En 2013, un référendum a été organisé, et a largement mis en avant la volonté des habitants de rester britanniques. Quelles sont les conséquences de ce référendum ? 

Contrairement à ce que certains pourraient croire, il ne s’agissait pas de choisir entre être britanniques ou argentins lors de ce référendum, mais de choisir entre rester Britanniques, ou devenir autre chose. Ce “autre chose” aurait très bien pu être “indépendant”. Nous portons beaucoup d’importance à la liberté de choisir et de penser, et le référendum a été très clair : avec un taux de participation de plus de 92 %, 99,8 % ont voté pour le maintien de notre statut de territoire britannique. 

 

Nous ne sommes donc pas bloqués dans une sorte d’enclave britannique qui prend des décisions. Toute une population s’est exprimée et a témoigné être entièrement satisfaite de la situation dans laquelle nous nous trouvons.

Ce sont des résultats très intéressants, car seules 3 personnes n’ont pas voté, ou voté contre. Néanmoins, nous pouvons compter aux alentours de 30 personnes nées en Argentine mais vivant chez nous qui ont pu voter…  Des gens issus du monde entier ont participé au référendum, et l’extrême majorité a choisi de conserver le même statut.

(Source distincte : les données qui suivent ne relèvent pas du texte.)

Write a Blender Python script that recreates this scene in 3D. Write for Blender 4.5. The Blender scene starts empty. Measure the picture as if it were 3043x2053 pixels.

Nous ne sommes donc pas bloqués dans une sorte d’enclave britannique qui prend des décisions. Toute une population s’est exprimée et a témoigné être entièrement satisfaite de la situation dans laquelle nous nous trouvons.

Aujourd’hui, nous continuons à parcourir le monde pour essayer de diffuser notre message et d’obtenir du soutien en faveur de notre autodétermination. C’est assez destructeur lorsque certains répriment notre existence en tant que peuple mais nous y sommes habitués et poursuivrons en ce sens. Nous sommes très fiers de notre culture et de notre histoire et espérons à l’avenir la faire connaître de tous.